Fuera y dentro del hombre está l’autre, la «alteridad» del mundo. Llámesele como se prefiera: Dios escondido y maligno, destino ciego, tentaciones infernales o furia bestial de nuestra sangre animal. Nos aguarda emboscada en las encrucijadas. Se burla de nosotros y nos destruye. En unos pocos casos, nos lleva, después de la destrucción, a cierto reposo incomprensible (14).
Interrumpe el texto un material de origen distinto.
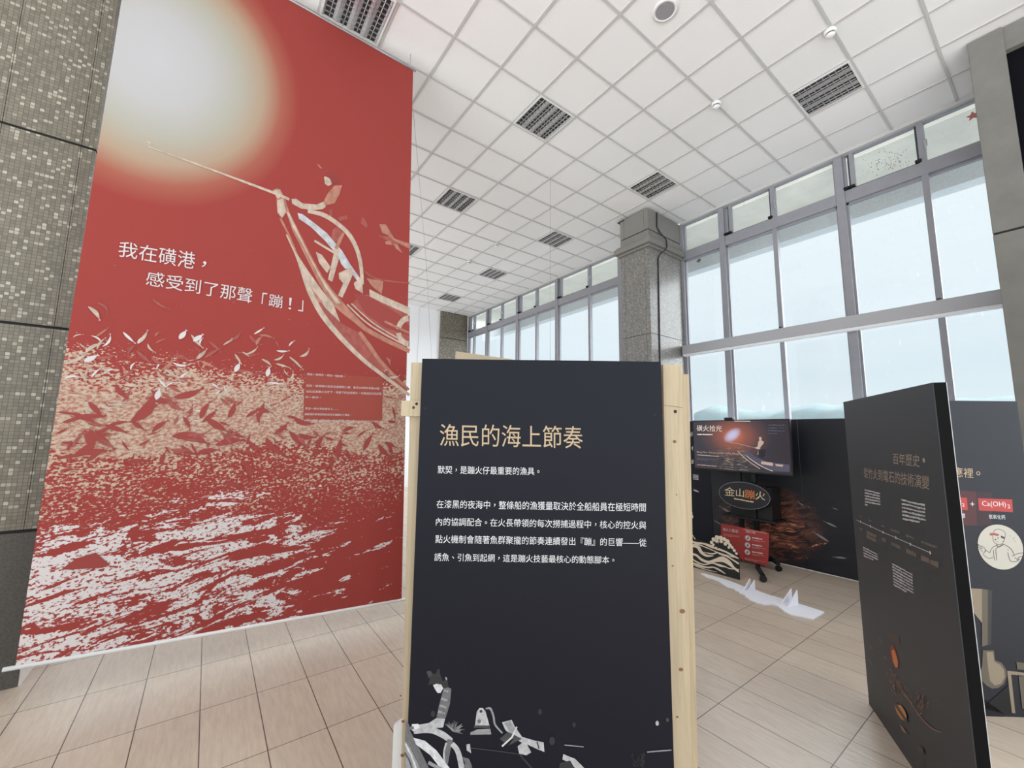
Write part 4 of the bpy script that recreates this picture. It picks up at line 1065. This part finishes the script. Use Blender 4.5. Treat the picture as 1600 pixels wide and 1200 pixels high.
S_(kw([(98, 575), (150, 585), (200, 625), (260, 645), (320, 630), (380, 622), (430, 650), (470, 690), (516, 728)]), [.02, .03, .035, .03, .04, .07, .06, .03, .02], V_CR)
S_(kw([(100, 600), (150, 640), (220, 665), (290, 655), (350, 672), (400, 685), (440, 700), (516, 708)]), [.012, .02, .014, .012, .03, .014, .010, .012], V_CR)
S_(kw([(95, 640), (160, 668), (240, 690), (300, 690), (350, 712), (402, 745)]), [.014, .03, .02, .016, .022, .008], V_CR)
S_(kw([(100, 662), (180, 690), (250, 712), (330, 730)]), [.006, .012, .010, .004], V_CR)
S_(kw([(215, 560), (290, 575), (330, 565), (360, 580), (420, 600), (516, 660)]), [.006, .016, .012, .012, .016, .02], V_CR)
for x, y, rr in ((283, 478, .035), (300, 452, .04), (330, 436, .045), (362, 440, .045), (392, 450, .04), (420, 470, .045), (440, 500, .035), (458, 520, .03), (476, 545, .03), (495, 572, .025), (300, 500, .03), (330, 470, .04), (365, 468, .035), (400, 490, .035), (430, 520, .025)): pr.disc(kw([(x, y)])[0], rr*.62, V_CR, 16)
for q in ([(305, 520), (320, 490), (345, 478)], [(335, 530), (345, 500), (370, 490)], [(365, 535), (375, 512), (395, 508)]): S_(kw(q), [.012, .016, .006], mat('wave_black', (26, 25, 26)))
for x, y, rr in ((85, 212, .035), (104, 225, .035), (112, 255, .035), (102, 285, .03), (85, 250, .05), (70, 200, .05), (85, 300, .035), (60, 160, .05), (20, 120, .05), (-30, 90, .06)): pr.disc(kw([(x, y)])[0], rr*.75, V_CR, 16)
S_(kw([(85, 310), (98, 360), (118, 410), (145, 450)]), [.03, .012, .008, .014], V_CR); S_(kw([(75, 330), (78, 400), (95, 450)]), [.03, .02, .01], V_CR); S_(kw([(-60, 200), (0, 300), (30, 400), (60, 450)]), [.05, .06, .05, .02], V_CR)
pr.build('wave_print', wv)

M_FOAM = mat('white_foam_board', (236, 237, 246), 0.7)
FL = Plane((0, 0, 0), (0, 0, 1))
wf = thing('foam_cutout', (4.8, 2.1, 0), 'white wave-shaped foam cut-out lying flat on the tiles with small upright fins', 'cut-out')
outl = kw([(190, 748), (230, 750), (350, 785), (450, 818), (560, 860), (650, 886), (760, 928), (870, 960), (1000, 998), (1245, 1078), (1145, 1138), (1100, 1130), (1050, 1117), (960, 1102), (905, 1075), (880, 1050), (840, 1022), (790, 1012), (740, 1016), (680, 1002), (625, 980), (600, 970), (598, 960), (570, 948), (568, 930), (520, 915), (516, 900), (482, 892), (480, 878), (420, 862), (380, 838), (350, 815), (290, 792), (240, 778), (215, 762)])
g = MB(); g.prism([Vector(FL.at(q)) + Vector((0, 0, 0.001)) for q in outl], (0, 0, 0.010)); g.build('sheet', M_FOAM, wf)
def fin(a, b, h):
    A, B = [Vector(FL.at(kw([q])[0])) for q in (a, b)]
    A.z = B.z = 0.011
    n_ = (B-A).cross(Vector((0, 0, 1))).normalized()*0.008
    MB().prism([A, B, B+Vector((0, 0, h))], n_).build('fin', M_FOAM, wf)
fin((548, 900), (610, 872), .10); fin((585, 908), (650, 886), .10)
fin((866, 1018), (965, 985), .125); fin((925, 1036), (1017, 1018), .145)

# ---------------------------------------------------------------- tilted panel and its neighbour at the right
def slab_board(A, B, z1, thick, lab, front):
    """standing panel whose front runs from floor point A to floor point B"""
    A, B = Vector((*A, 0)), Vector((*B, 0)); pl = Plane(A, (B-A).cross(Vector((0, 0, 1))))
    n_ = Vector(pl.n)
    r = thing('display_board', tuple((A+B)/2), lab, 'display board', 'exhibition display boards')
    up = Vector((0, 0, z1))
    MB().hexa([A, B, B-n_*.004, A-n_*.004, A+up, B+up, B-n_*.004+up, A-n_*.004+up]).build('panel', front, r)
    MB().hexa([A-n_*.0042, B-n_*.0042, B-n_*thick, A-n_*thick, A-n_*.0042+up, B-n_*.0042+up, B-n_*thick+up, A-n_*thick+up]).build('frame', M_BOARD_EDGE, r)
    t_ = thick+.0002
    MB().hexa([A-n_*t_, B-n_*t_, B-n_*(t_+.0025), A-n_*(t_+.0025), A-n_*t_+up, B-n_*t_+up, B-n_*(t_+.0025)+up, A-n_*(t_+.0025)+up]).build('backing', M_FOAMEDGE, r)
    return r, pl
M_BOARD2 = mat('charcoal_board', (50, 51, 57), 0.5, spec=0.5)
sb, SPl = slab_board((3.558, 0.936), (2.574, 0.353), 1.94, 0.046, 'charcoal panel turned sideways at the right, printed with a timeline and a small flame', M_BOARD2)
pr = Print(SPl, 0.0008); P_GREY = mat('print_title_grey', (166, 150, 136), 0.6); P_DIM = mat('print_dim', (112, 100, 90), 0.6); P_TXT = mat('print_text_grey', (196, 198, 204), 0.6)
ks = lambda P: [(1310+x/4.284, 680+y/4.284) for x, y in P]
pr.text('百年歷史', ks([(365, 120), (545, 128), (545, 214), (368, 192)]), P_GREY); pr.disc(ks([(573, 168)])[0], .011, P_GREY, 16)
pr.text('從竹火到電石的技術演變', ks([(170, 216), (610, 272), (610, 366), (172, 284)]), P_GREY)
pr.lines(ks([(176, 356), (280, 382), (284, 492), (180, 474)]), 6, P_TXT, 71, fill=.5, last=.2); pr.lines(ks([(422, 420), (582, 458), (588, 604), (432, 572)]), 6, P_TXT, 72, fill=.45, last=.75)
pr.lines(ks([(166, 740), (262, 792), (270, 858), (172, 816)]), 4, P_TXT, 73, fill=.45, last=.7); pr.lines(ks([(360, 850), (496, 925), (506, 1085), (372, 1010)]), 8, P_TXT, 74, fill=.45, last=.7)
pr.strip(ks([(122, 568), (216, 610), (300, 650), (386, 686), (484, 730), (616, 787)]), .003, P_TXT)
for x, y in ((150, 580), (216, 610), (300, 650), (386, 686), (484, 730), (616, 787)): pr.disc(ks([(x, y)])[0], .008, P_TXT, 14)
for q, n_ in (([(140, 535), (158, 542), (158, 552), (140, 546)], 1), ([(203, 560), (222, 568), (222, 582), (203, 573)], 1), ([(288, 598), (310, 606), (310, 620), (288, 612)], 1), ([(352, 624), (412, 645), (412, 662), (352, 640)], 1), ([(455, 662), (508, 682), (508, 700), (455, 680)], 1), ([(556, 704), (662, 742), (662, 762), (556, 722)], 1),
              ([(146, 615), (162, 622), (162, 642), (146, 636)], 1), ([(190, 636), (256, 665), (256, 722), (190, 690)], 2), ([(292, 682), (318, 694), (318, 720), (292, 708)], 1), ([(358, 712), (420, 740), (420, 768), (358, 738)], 1), ([(456, 756), (522, 786), (522, 822), (456, 788)], 1), ([(556, 800), (678, 850), (678, 894), (556, 842)], 1)): pr.lines(ks(q), n_, P_DIM, int(q[0][0]), fill=.8, last=1)
kl = lambda P: [(1350+x/5, 960+y/5) for x, y in P]
F_OR = mat('print_flame_orange', (214, 122, 70), 0.6); F_RED = mat('print_flame_red', (140, 64, 46), 0.6); F_GOLD = mat('print_flame_gold', (196, 140, 78), 0.6); F_BR = mat('print_flame_brown', (150, 112, 92), 0.6); F_DK = mat('print_flame_dark', (86, 72, 66), 0.6)
pr.poly(kl([(205, 250), (228, 240), (250, 280), (272, 360), (272, 420), (250, 425), (225, 370), (212, 310)]), F_RED)
pr.poly(kl([(218, 285), (236, 275), (250, 310), (266, 370), (266, 412), (250, 414), (230, 365)]), F_OR); pr.poly(kl([(235, 340), (250, 345), (262, 385), (262, 408), (250, 405)]), F_GOLD)
pr.poly(kl([(170, 145), (270, 170), (285, 220), (240, 215)]), F_DK)
rnd = random.Random(9)
for k in range(90):
    t = rnd.random(); x = 195+t*110+rnd.gauss(0, 22); y = 450+t*190+rnd.gauss(0, 30)
    pr.strip(kl([(x, y), (x+rnd.uniform(8, 26), y+rnd.uniform(14, 40))]), [.001, rnd.uniform(.002, .006)], rnd.choice((F_BR, F_BR, F_DK, F_RED)))
for k in range(50):
    x = 440+rnd.gauss(20, 50); y = 730+rnd.gauss(0, 50)
    pr.strip(kl([(x, y), (x+rnd.uniform(-10, 20), y-rnd.uniform(12, 40))]), [.001, rnd.uniform(.002, .006)], rnd.choice((F_BR, F_DK, F_RED)))
pr.poly(kl([(245, 706), (300, 712), (330, 755), (346, 800), (334, 838), (300, 818), (268, 770)]), F_GOLD); pr.poly(kl([(262, 722), (300, 730), (325, 780), (322, 815), (290, 780)]), F_OR)
pr.poly(kl([(288, 860), (320, 890), (348, 935), (310, 915)]), F_BR); pr.poly(kl([(430, 1020), (470, 1050), (480, 1090), (440, 1070)]), F_DK); pr.poly(kl([(240, 700), (260, 690), (350, 830), (335, 845)]), F_DK)
pr.smooth_strip(kl([(220, 455), (285, 560), (350, 650), (450, 800), (540, 890), (620, 925)]), [.002, .004, .006, .006, .005, .003], F_BR)
for q in ([(55, 245), (75, 275)], [(48, 355), (75, 405)], [(130, 185), (150, 225)], [(165, 325), (185, 355)]): pr.strip(kl(q), .005, F_BR)
pr.build('timeline_print', sb)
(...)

No hay duda que el héroe trágico se percibe a sí mismo desarticulado por fuerzas extrañas o ajenas, pero las acepta sin preguntarse si son racionales o no. Descuida Steiner que para los griegos presocráticos la razón, como la hemos entendido a partir de la Ilustración, no existía, y que más bien operaban en esquemas de sentido común. Algo más: el dilema del héroe trágico no le impedía autoanalizarse, verse hacia adentro, sentir y percibir las calamidades que lo lanzaban al barranco. En la catástrofe el héroe trágico terminaba conociéndose a sí mismo y consolado por la comunidad o la familia de sátiros. 
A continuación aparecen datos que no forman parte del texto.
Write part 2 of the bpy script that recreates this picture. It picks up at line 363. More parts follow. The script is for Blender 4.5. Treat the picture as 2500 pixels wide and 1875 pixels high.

El problema de los griegos presocráticos, por lo tanto, no es la razón ni el absurdo. Edipo jamás se dice a sí mismo: «Lo que me pasa es irracional o carente de sentido». Acepta su error y se autocastiga por no haber actuado correctamente en un momento crucial.

Esos esquemas de pensamiento no existían en los años gloriosos de la tragedia. Lo que existía era la sensación y la contemplación del daño. Y, sobre todo, el anhelo de dejar coexistir el horror y el júbilo, permitirles anidar en el alma, la cavidad donde se respira y se emite el aliento, y donde surge la vida según la etimología griega de la palabra e inventar un rito de ellos.

Obras citadas

Eliade, Mercia. El mito del eterno retorno. Alianza editorial, 2011.

García Bacca, Juan David. Siete modelos de filosofar. 3ra ed. Caracas: Ediciones de la Biblioteca Central de Caracas, 1979.

Shakespeare, William. Hamlet. Ed. José María Ruano de la Haza. Web

Steiner, George. La muerte de la tragedia. 1ra ed. Ciudad de México: Fondo de cultura económica, 2012.